Les relations entre l'Arabie saoudite et la Turquie sont déjà fragiles, plombées par le soutien d'Ankara au Qatar face au blocus imposé par en juillet 2017 par Ryad et ses voisins du Golfe.
Outre le soutien au Qatar, l'Arabie saoudite voit surtout d'un mauvais oeil la proximité de la Turquie d'Erdogan avec les Frères musulmans, considérés comme une "organisation terroriste" par Ryad et ses alliés.
Or, éviter une rupture avec l'Arabie saoudite est d'autant plus primordial pour la Turquie que son économie bat de l'aile depuis plusieurs mois.
Mais pour M. Jahshan, si le discours de mardi n'a rien apporté de nouveau, il a mis "une forme de pression sur les Saoudiens pour qu'ils fassent leur part" dans l'enquête et poursuivent "quiconque a donné le feu vert à cette opération".

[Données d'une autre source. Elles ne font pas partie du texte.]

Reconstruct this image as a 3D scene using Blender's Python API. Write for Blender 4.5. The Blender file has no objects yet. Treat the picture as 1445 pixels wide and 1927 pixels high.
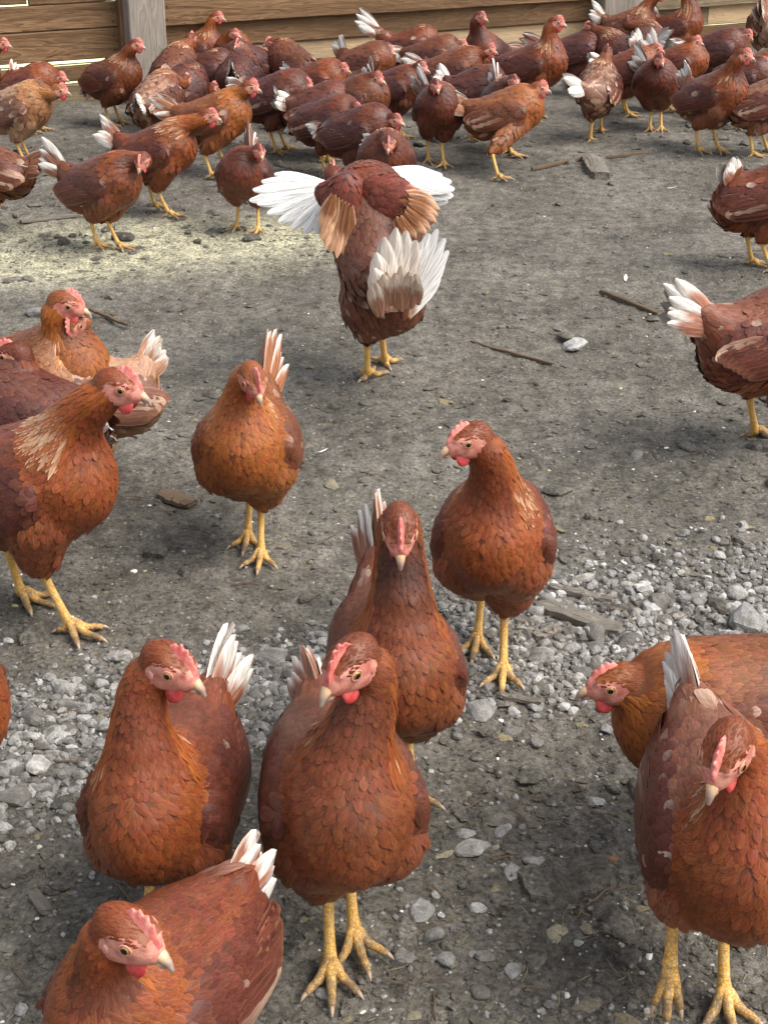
import bpy, math, random
import numpy as np
from mathutils import Vector, Matrix, kdtree

random.seed(7)
np.random.seed(7)
RNG = np.random.default_rng(11)
scene = bpy.context.scene

# ------------------------------------------------------------------ camera
FW, FH = 1445.0, 1927.0          # size of the photograph
FPX = 2700.0                     # focal length in its pixels
PITCH = math.radians(26.4)       # looking down
CAMH = 1.11
cam_d = bpy.data.cameras.new('camera')
cam = bpy.data.objects.new('camera', cam_d)
scene.collection.objects.link(cam)
cam_d.sensor_fit = 'VERTICAL'
cam_d.sensor_height = 24.0
cam_d.lens = FPX / FH * 24.0
cam_d.clip_start = 0.05
cam_d.clip_end = 400.0
cam.location = (0, 0, CAMH)
cam.rotation_euler = (math.pi / 2 - PITCH, 0, 0)
scene.camera = cam

# ------------------------------------------------------------------ light
SUN_EL, SUN_AZ = math.radians(54), math.radians(108)   # azimuth clockwise from +Y
world = bpy.data.worlds.new('World')
scene.world = world
world.use_nodes = True
wn = world.node_tree
wn.nodes.clear()
sky = wn.nodes.new('ShaderNodeTexSky')
sky.sky_type = 'NISHITA'
sky.sun_disc = False
sky.sun_elevation = SUN_EL
sky.sun_rotation = SUN_AZ
sky.air_density = 1.0
sky.dust_density = 4.0
sky.ozone_density = 1.0
bg = wn.nodes.new('ShaderNodeBackground')
bg.inputs['Strength'].default_value = 0.135
hs = wn.nodes.new('ShaderNodeHueSaturation')
hs.inputs['Saturation'].default_value = 0.42      # thin overcast: a whiter sky
wo = wn.nodes.new('ShaderNodeOutputWorld')
wn.links.new(sky.outputs[0], hs.inputs['Color'])
wn.links.new(hs.outputs[0], bg.inputs['Color'])
wn.links.new(bg.outputs[0], wo.inputs['Surface'])
sun_d = bpy.data.lights.new('sun', 'SUN')
sun_d.energy = 1.6
sun_d.angle = math.radians(45)
sun_d.color = (1.0, 0.95, 0.88)
sun = bpy.data.objects.new('sun', sun_d)
scene.collection.objects.link(sun)
sd = Vector((math.sin(SUN_AZ) * math.cos(SUN_EL), math.cos(SUN_AZ) * math.cos(SUN_EL), math.sin(SUN_EL)))
sun.rotation_euler = sd.to_track_quat('Z', 'Y').to_euler()
scene.view_settings.view_transform = 'Standard'
scene.view_settings.look = 'None'
scene.view_settings.gamma = 1.0
scene.view_settings.use_curve_mapping = False
scene.view_settings.exposure = 1.02
scene.cycles.max_bounces = 5
scene.cycles.diffuse_bounces = 3
scene.cycles.transparent_max_bounces = 6

# ------------------------------------------------------------------ pixel <-> place
CP = np.array([0, 0, CAMH])
_F = np.array([0, math.cos(PITCH), -math.sin(PITCH)])
_U = np.array([0, math.sin(PITCH), math.cos(PITCH)])
_R = np.array([1.0, 0, 0])

def ray(px, py):
    d = _F * FPX + _R * (px - FW / 2) - _U * (py - FH / 2)
    return d / np.linalg.norm(d)

def ground(px, py, z=0.0):
    d = ray(px, py)
    return CP + d * ((z - CAMH) / d[2])

def project(P):
    P = np.atleast_2d(P) - CP
    zc = P @ _F
    return np.stack([FW / 2 + FPX * (P @ _R) / zc, FH / 2 - FPX * (P @ _U) / zc], 1)

# ------------------------------------------------------------------ object helpers
COLL = scene.collection

def tag(o, label=None, cat=None, group=None, kind=None):
    if label: o['label'] = label
    if cat: o['category'] = cat
    if group: o['group'] = group
    if kind: o['kind'] = kind
    return o

def empty(name, loc, rz=0.0):
    o = bpy.data.objects.new(name, None)
    o.empty_display_size = 0.05
    o.location = loc
    o.rotation_euler = (0, 0, rz)
    COLL.objects.link(o)
    return o

def make_mesh(name, V, loops, sizes, mats, attrs=None, smooth=True, matidx=None):
    me = bpy.data.meshes.new(name)
    V = np.asarray(V, dtype=np.float32)
    loops = np.asarray(loops, dtype=np.int32).ravel()
    sizes = np.asarray(sizes, dtype=np.int32)
    me.vertices.add(len(V)); me.loops.add(len(loops)); me.polygons.add(len(sizes))
    me.vertices.foreach_set('co', V.ravel())
    me.loops.foreach_set('vertex_index', loops)
    st = np.zeros(len(sizes), dtype=np.int32); st[1:] = np.cumsum(sizes)[:-1]
    me.polygons.foreach_set('loop_start', st)
    me.polygons.foreach_set('loop_total', sizes)
    me.polygons.foreach_set('use_smooth', np.full(len(sizes), smooth, dtype=bool))
    if matidx is not None:
        me.polygons.foreach_set('material_index', np.asarray(matidx, dtype=np.int32))
    for m in (mats if isinstance(mats, (list, tuple)) else [mats]):
        me.materials.append(m)
    for k, (typ, a) in (attrs or {}).items():
        at = me.attributes.new(k, typ, 'POINT')
        at.data.foreach_set({'FLOAT_COLOR': 'color', 'FLOAT_VECTOR': 'vector', 'FLOAT': 'value'}[typ],
                            np.asarray(a, dtype=np.float32).ravel())
    me.update(calc_edges=True)
    return me

def link(name, me, parent=None, loc=(0, 0, 0), rot=(0, 0, 0), scale=(1, 1, 1)):
    o = bpy.data.objects.new(name, me)
    o.location = loc; o.rotation_euler = rot; o.scale = scale
    if parent is not None: o.parent = parent
    COLL.objects.link(o)
    return o

class Buf:
    """collects polygons (quads and triangles) with per-vertex attributes"""
    def __init__(self):
        self.V = []; self.L = []; self.S = []; self.M = []; self.A = {}; self.n = 0; self.scale = 1.0
    def add(self, V, faces, mat=0, **at):
        V = np.asarray(V, float)
        if isinstance(faces, np.ndarray):
            self.L.append((faces + self.n).ravel()); self.S.append(np.full(len(faces), faces.shape[1])); k = len(faces)
        else:
            for f in faces:
                self.L.append(np.array(f) + self.n)
            self.S.append(np.array([len(f) for f in faces])); k = len(faces)
        self.M.append(np.full(k, mat) if np.isscalar(mat) else mat)
        for a, v in at.items():
            v = np.asarray(v, float)
            if v.ndim == 1: v = np.tile(v, (len(V), 1))
            self.A.setdefault(a, []).append(v)
        self.V.append(V); self.n += len(V)
    def mesh(self, name, mats, smooth=True, types=None):
        attrs = {}
        for a, l in self.A.items():
            arr = np.concatenate(l)
            attrs[a] = ({4: 'FLOAT_COLOR', 3: 'FLOAT_VECTOR', 1: 'FLOAT'}[arr.shape[1]], arr)
        return make_mesh(name, np.concatenate(self.V), np.concatenate(self.L), np.concatenate(self.S), mats,
                         attrs, smooth, np.concatenate(self.M))

def tube(pts, rad, n=8, flat=None, cap=True, upv=(0, 0, 1)):
    """loft of rings along pts; rad scalar list or (rw, rh) list; returns V, faces(list)"""
    pts = np.asarray(pts, float); m = len(pts)
    T = np.gradient(pts, axis=0); T /= np.linalg.norm(T, axis=1)[:, None] + 1e-9
    up = np.array(upv, float)
    V = []
    side = None
    for i in range(m):
        s = np.cross(T[i], up)
        if np.linalg.norm(s) < .15:
            s = side if side is not None else np.cross(T[i], (1, 0, 0))
        s = s / np.linalg.norm(s)
        if side is not None and np.dot(s, side) < 0: s = -s
        side = s
        u = np.cross(s, T[i])
        r = rad[i]; rw, rh = (r if np.ndim(r) else (r, r))
        a = np.arange(n) * 2 * math.pi / n
        V.append(pts[i] + np.outer(np.cos(a) * rw, s) + np.outer(np.sin(a) * rh, u))
    V = np.concatenate(V)
    F = []
    for i in range(m - 1):
        for j in range(n):
            k = (j + 1) % n
            F.append((i * n + j, i * n + k, (i + 1) * n + k, (i + 1) * n + j))
    if cap:
        F.append(tuple(range(n - 1, -1, -1))); F.append(tuple((m - 1) * n + j for j in range(n)))
    return V, F

def bez(p0, p1, p2, p3, n):
    t = np.linspace(0, 1, n)[:, None]
    return (1 - t) ** 3 * p0 + 3 * (1 - t) ** 2 * t * p1 + 3 * (1 - t) * t * t * p2 + t ** 3 * p3

def rotm(ax, deg):
    return np.array(Matrix.Rotation(math.radians(deg), 3, ax))

# ------------------------------------------------------------------ noise in numpy
_lat = np.random.default_rng(3).random((256, 256))
def vnoise(x, y):
    xi = np.floor(x).astype(int); yi = np.floor(y).astype(int)
    fx = x - xi; fy = y - yi
    fx = fx * fx * (3 - 2 * fx); fy = fy * fy * (3 - 2 * fy)
    a = _lat[xi & 255, yi & 255]; b = _lat[(xi + 1) & 255, yi & 255]
    c = _lat[xi & 255, (yi + 1) & 255]; d = _lat[(xi + 1) & 255, (yi + 1) & 255]
    return (a * (1 - fx) + b * fx) * (1 - fy) + (c * (1 - fx) + d * fx) * fy - .5
def fbm(x, y, o=4):
    s = 0; a = 1.0
    for i in range(o):
        s = s + a * vnoise(x * 2 ** i + 17.3 * i, y * 2 ** i + 9.1 * i); a *= .5
    return s

# ------------------------------------------------------------------ materials
def new_mat(name):
    m = bpy.data.materials.new(name); m.use_nodes = True
    nt = m.node_tree; nt.nodes.clear()
    out = nt.nodes.new('ShaderNodeOutputMaterial')
    b = nt.nodes.new('ShaderNodeBsdfPrincipled')
    nt.links.new(b.outputs[0], out.inputs['Surface'])
    return m, nt, b

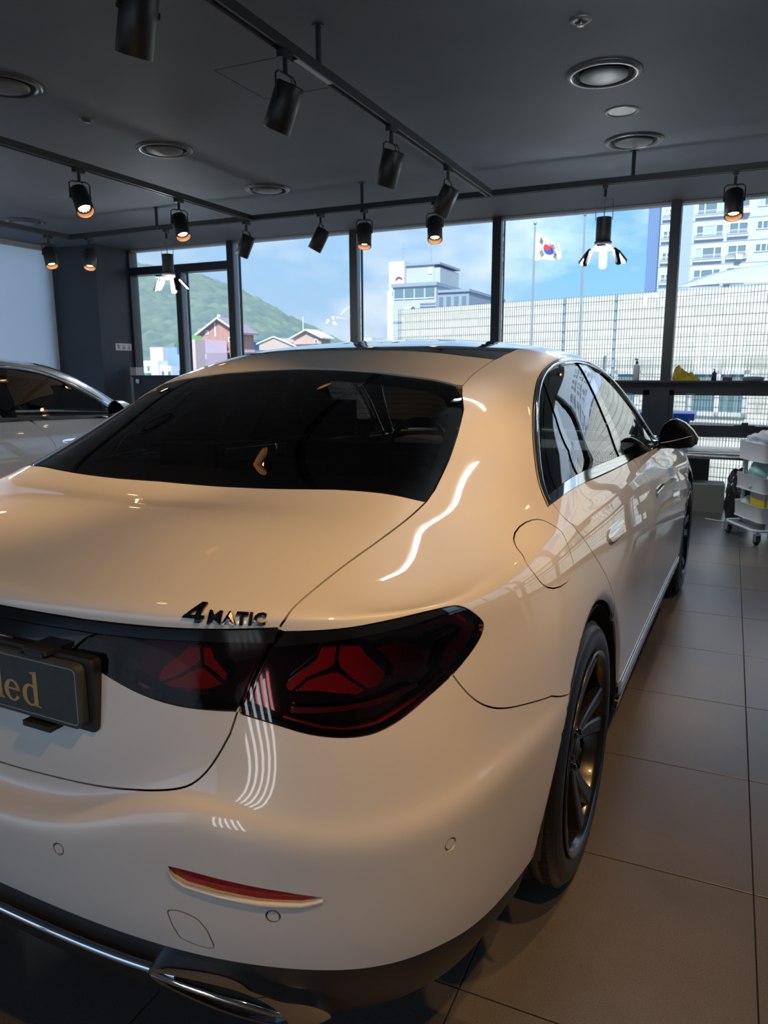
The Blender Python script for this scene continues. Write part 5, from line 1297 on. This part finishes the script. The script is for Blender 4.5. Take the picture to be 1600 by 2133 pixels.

"Donc des critiques, oui, une sorte de défi légal pour que l'Arabie saoudite affronte la question de son côté, mais pas de défi qui pourrait mettre à mal leur relation", résume M. Jahshan, qui estime que Ryad est certainement "soulagé" par le discours du président turc.
 

- "Balle dans le camp saoudien" -

 
M. Erdogan a notamment demandé à ce que les 18 personnes arrêtées en Arabie saoudite dans le cadre de l'enquête sur le meurtre de Khashoggi soient jugées en Turquie. 
"La balle est ainsi dans le camp de Salmane", estime M. Marcou. "Une manière d'offrir au roi une issue, mais de lui dire également qu’avec lui la discussion est possible".
Pour Jana Jabbour, professeure à Sciences Po à Paris, le "buzz" médiatique entretenu au cours du week-end à propos des révélations de M. Erdogan "était un moyen pour mettre la pression sur Ryad et jouer au chantage afin d'obtenir des concessions de +MBS+".
Mission accomplie, selon la politologue : "Le discours très modéré d'Erdogan à l'égard de Ryad montre qu'un accord a été conclu dans les dernières heures précédant le discours".
"Quel que soit ce qu'il obtenu, Erdogan est sorti gagnant de cette affaire", ajoute-t-elle : "il a réussi à ternir l'image de Ryad et de +MBS+ et à leur voler leur prestige sur le plan régional et international".